Recommendation 4: Coordinate with our allies to establish a dedicated supply stock of critical minerals, possibly through a physical storage and floor pricing mechanism for visibility and pricing purposes.

Excerpt: Canada is too small of a market to undertake this effort on its own, but it can play a key role with its longstanding leadership as the mining jurisdiction of choice in the world. Canada’s pre-eminent role as a financing jurisdiction for international mining is well understood. Although we are at the early stages of losing this historical leadership to Australia, acting quickly to solidify Canada’s leadership will be a strong signal. Australia and Europe have already established critical mineral strategies to offset the dominance of the market that China has exerted. At the very least, Canada’s coordination needs to include the United States, and probably Mexico (through CUSMA), as the ongoing funding of a critical mineral supply may require backstopping developments with a price amelioration mechanism.

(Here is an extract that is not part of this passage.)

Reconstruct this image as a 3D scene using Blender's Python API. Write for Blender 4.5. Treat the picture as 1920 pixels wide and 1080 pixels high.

In essence, a floor price to ensure the protection of critical mineral developments from manipulating price volatility – and which has held back developments, or caused the insolvency of several of these developments, due to non-transparent world market pricing mechanisms. … Establishing a steady supply of these critical minerals will lead to more value-added opportunities, in conjunction with our trade partners.

FULL REPORT

Conservative Dissenting Recommendations

My question to the Minister:  ‘What took you so long?’

This approach was presented three and a half years ago – and the Government chose to ignore it then.  

No surprise now, perhaps, as we’ve seen this Minister flip-flop on so many of the nonsense policies he’s put forth or acquiesced in at Cabinet:

  • The Clean Electricity Regulations (still opaque)
  • Canada’ role in shipping hydrocarbons to the world
  • Building energy infrastructure

To say nothing of the various Cabinet decisions he has been a part of that have led to Canada’s current weak negotiating position with our allies.  We effectively have not had a Minister of Natural Resources under his tenure.

Nothing topped it off more succinctly than his speech at the World Petroleum Show, held in Calgary in September 2023, when his remarks on behalf of the Government of Canada left industry participants around the world questioning whether the Minister was ‘tone-deaf’ or if, in fact, he knew anything about natural resources.

It seems his move to the position I promoted – three and a half years ago – shows that he’s finally listening and learning (or un-learning his previous narratives, perhaps)– but it’s quite late in the day.  Time and our future have been wasted.